The previous generation stood at the edge of the land and decided that survival mattered more than obedience. Their reasoning was not irrational. The enemies were real, larger than life even. The danger was real. Death was a genuine possibility. But fear of death outweighed fear of God, and disobedience followed immediately.
Deuteronomy is Moses’ attempt to ensure that this does not happen again. Covenantal instructions to maintain order and discipline in the face of enemy opposition.
That is why fear is confronted so relentlessly. Fear directed toward self-preservation does not merely affect emotions. It determines actions. It reshapes values. It reorders allegiance.
Why Fear Is Removed from the Ranks
We keep coming back to this, Deuteronomy 20 removes the fearful man from battle. The fearful man is not merely scared. He has already decided what he values most. His fear has settled on preserving his life rather than trusting God. It would be better for him to not be part of the army than to weigh those around him down.
That fear will not remain private. It will spread. It will melt hearts. It will erode obedience before the first blow is struck. Moses understands that an army governed by self-preservation will not follow God when obedience becomes costly.
He that is fit to be a martyr, is the fittest man to be a soldier; he that is regenerate, and hath laid up his treasure and his hopes in heaven, and so hath overcome the fears of death, may be bold as a lion, and ready for anything, and fearless in the greatest perils. —Richard Baxter. A Christian Directory, Part 4
Scripture Never Absolutizes Survival
One of the most important things Deuteronomy teaches us is that Scripture never treats survival as the highest good.
Life is a gift. But it is not ultimate.
Fear becomes sinful when it seeks to preserve what God has not promised to protect at all costs. When fear settles on safety rather than faithfulness, it has already crossed the line from prudence into idolatry. This is why Scripture can command people into danger without apology. It is also why Scripture never excuses fear simply because death is possible. But this is not just an Old Testament issue.
The Thread Continues into the New Testament
Jesus does not soften this logic,
“And do not fear those who kill the body but cannot kill the soul. Rather fear him who can destroy both soul and body in hell.” (Matthew 10:28, ESV)

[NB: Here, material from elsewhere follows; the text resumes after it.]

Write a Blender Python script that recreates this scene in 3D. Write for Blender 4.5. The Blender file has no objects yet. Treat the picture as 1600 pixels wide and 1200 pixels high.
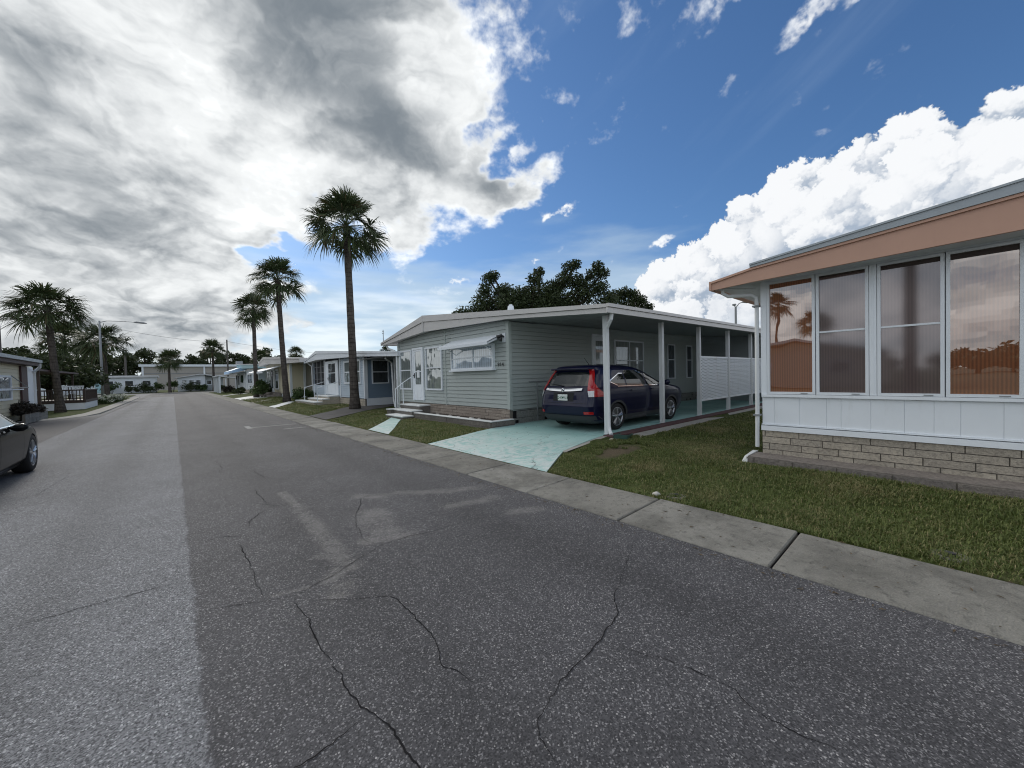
import bpy, bmesh, math, random
from mathutils import Vector, Matrix
random.seed(7)
scene = bpy.context.scene
COL = scene.collection
PI = math.pi
R = math.radians

# ------------------------------------------------------------------ camera
cam_d = bpy.data.cameras.new('camera')
cam = bpy.data.objects.new('camera', cam_d)
COL.objects.link(cam)
cam_d.sensor_width = 36.0
cam_d.lens = 36.0 * 600.0 / 1600.0
cam_d.clip_start = 0.05
cam_d.clip_end = 3000.0
_a, _p, _r = R(41.45), R(1.21), R(1.37)
R0 = Vector((math.cos(_a), -math.sin(_a), 0))
FW = Vector((math.sin(_a) * math.cos(_p), math.cos(_a) * math.cos(_p), -math.sin(_p)))
U0 = Vector((math.sin(_a) * math.sin(_p), math.cos(_a) * math.sin(_p), math.cos(_p)))
RR = math.cos(_r) * R0 - math.sin(_r) * U0
UU = math.cos(_r) * U0 + math.sin(_r) * R0
m = Matrix((RR, UU, -FW)).transposed().to_4x4()
m.translation = Vector((0, 0, 1.5))
cam.matrix_world = m
scene.camera = cam

scene.view_settings.view_transform = 'Standard'
scene.view_settings.look = 'None'
scene.view_settings.exposure = 0.18
scene.view_settings.gamma = 1.0
scene.render.engine = 'CYCLES'
scene.cycles.max_bounces = 6
scene.cycles.use_denoising = True
scene.cycles.denoising_prefilter = 'ACCURATE'
scene.cycles.filter_width = 1.1

# ------------------------------------------------------------------ shader node helpers
class S:
    """A scalar or vector socket with arithmetic."""
    def __init__(s, nt, sock): s.nt, s.k = nt, sock
    def _m(s, op, *o, clamp=False):
        n = s.nt.nodes.new('ShaderNodeMath'); n.operation = op; n.use_clamp = clamp
        for i, v in enumerate((s,) + o):
            if isinstance(v, S): s.nt.links.new(v.k, n.inputs[i])
            else: n.inputs[i].default_value = v
        return S(s.nt, n.outputs[0])
    def __add__(s, o): return s._m('ADD', o)
    __radd__ = __add__
    def __sub__(s, o): return s._m('SUBTRACT', o)
    def __rsub__(s, o): return (s * -1.0) + o
    def __mul__(s, o): return s._m('MULTIPLY', o)
    __rmul__ = __mul__
    def __truediv__(s, o): return s._m('DIVIDE', o)
    def pw(s, o): return s._m('POWER', o)
    def mx(s, o): return s._m('MAXIMUM', o)
    def mn(s, o): return s._m('MINIMUM', o)
    def sq(s): return s._m('MULTIPLY', s)
    def frac(s): return s._m('FRACT')
    def ab(s): return s._m('ABSOLUTE')
    def exp(s): return s._m('EXPONENT')
    def gt(s, o): return s._m('GREATER_THAN', o)
    def lt(s, o): return s._m('LESS_THAN', o)
    def clamp(s): return s._m('ADD', 0.0, clamp=True)
    def ss(s, a, b, lo=0.0, hi=1.0):
        n = s.nt.nodes.new('ShaderNodeMapRange'); n.interpolation_type = 'SMOOTHSTEP'
        s.nt.links.new(s.k, n.inputs['Value'])
        n.inputs['From Min'].default_value = a; n.inputs['From Max'].default_value = b
        n.inputs['To Min'].default_value = lo; n.inputs['To Max'].default_value = hi
        return S(s.nt, n.outputs['Result'])

class G:
    """Small builder for one node tree."""
    def __init__(g, nt): g.nt = nt
    def node(g, t, **kw):
        n = g.nt.nodes.new(t)
        for k, v in kw.items(): setattr(n, k, v)
        return n
    def link(g, a, b): g.nt.links.new(a.k if isinstance(a, S) else a, b)
    def val(g, v):
        n = g.node('ShaderNodeValue'); n.outputs[0].default_value = v; return S(g.nt, n.outputs[0])
    def tc(g, out='Object'):
        return g.node('ShaderNodeTexCoord').outputs[out]
    def pos(g): return g.node('ShaderNodeNewGeometry').outputs['Position']
    def xyz(g, v):
        n = g.node('ShaderNodeSeparateXYZ'); g.link(v, n.inputs[0])
        return tuple(S(g.nt, o) for o in n.outputs)
    def vec(g, x, y, z):
        n = g.node('ShaderNodeCombineXYZ')
        for i, v in enumerate((x, y, z)):
            if isinstance(v, S): g.link(v, n.inputs[i])
            else: n.inputs[i].default_value = v
        return n.outputs[0]
    def vm(g, op, a, b=None, scale=None):
        n = g.node('ShaderNodeVectorMath', operation=op)
        g.link(a, n.inputs[0])
        if b is not None:
            if isinstance(b, (tuple, list, Vector)): n.inputs[1].default_value = b
            else: g.link(b, n.inputs[1])
        if scale is not None: n.inputs['Scale'].default_value = scale
        return S(g.nt, n.outputs['Value']) if op in ('DOT_PRODUCT', 'LENGTH', 'DISTANCE') else n.outputs['Vector']
    def noise(g, v, scale, detail=4.0, rough=0.5, dist=0.0, color=False, lac=2.0):
        n = g.node('ShaderNodeTexNoise')
        if v is not None: g.link(v, n.inputs['Vector'])
        n.inputs['Scale'].default_value = scale; n.inputs['Detail'].default_value = detail
        n.inputs['Roughness'].default_value = rough; n.inputs['Distortion'].default_value = dist
        n.inputs['Lacunarity'].default_value = lac
        return n.outputs['Color'] if color else S(g.nt, n.outputs[0])
    def voro(g, v, scale, feature='F1', detail=0.0, rough=0.5, rand=1.0, out='Distance', smooth=None):
        n = g.node('ShaderNodeTexVoronoi', feature=feature)
        g.link(v, n.inputs['Vector'])
        n.inputs['Scale'].default_value = scale; n.inputs['Randomness'].default_value = rand
        n.inputs['Detail'].default_value = detail; n.inputs['Roughness'].default_value = rough
        if smooth is not None: n.inputs['Smoothness'].default_value = smooth
        o = n.outputs[out]
        return S(g.nt, o) if out == 'Distance' else o
    def mix(g, f, a, b):
        n = g.node('ShaderNodeMix', data_type='RGBA')
        if isinstance(f, S): g.link(f, n.inputs[0])
        else: n.inputs[0].default_value = f
        for s_, v in ((6, a), (7, b)):
            if isinstance(v, (tuple, list)): n.inputs[s_].default_value = tuple(v[:3]) + (1,)
            else: g.link(v, n.inputs[s_])
        return n.outputs[2]
    def gray(g, s_):
        return g.vec(s_, s_, s_)
    def mul(g, c, s_):
        n = g.node('ShaderNodeVectorMath', operation='SCALE'); g.link(c, n.inputs[0])
        if isinstance(s_, S): g.link(s_, n.inputs['Scale'])
        else: n.inputs['Scale'].default_value = s_
        return n.outputs[0]
    def bump(g, h, strength=0.5, dist=0.01, normal=None):
        n = g.node('ShaderNodeBump'); g.link(h, n.inputs['Height'])
        n.inputs['Strength'].default_value = strength; n.inputs['Distance'].default_value = dist
        if normal is not None: g.link(normal, n.inputs['Normal'])
        return n.outputs[0]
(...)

That is not a call to recklessness. It is a call to rightly ordered fear. Fear that terminates on God frees a person from being ruled by the instinct to survive.
Peter also ties it in to obedient living,
“But even if you should suffer for righteousness’ sake, you will be blessed. Have no fear of them, nor be troubled,” (1 Peter 3:14, ESV)
The instinct to preserve life is powerful. Scripture does not deny that. It denies its authority. The covenant people of God must have a greater fear!
Why This Is Hard for Us
This teaching upsets us because we live in a culture that treats self-preservation as self-evidently good. We are trained to prioritize safety, comfort, and longevity. Fear that protects those things is often praised as wisdom.
Deuteronomy refuses that framework.
It insists that obedience may cost us what we are most afraid to lose. And it insists that fear must still be governed by worship, not instinct.
The Question Deuteronomy Forces
The question is not whether you will value your life.
The question is whether you will value it more than God.
Fear will answer that question long before words do.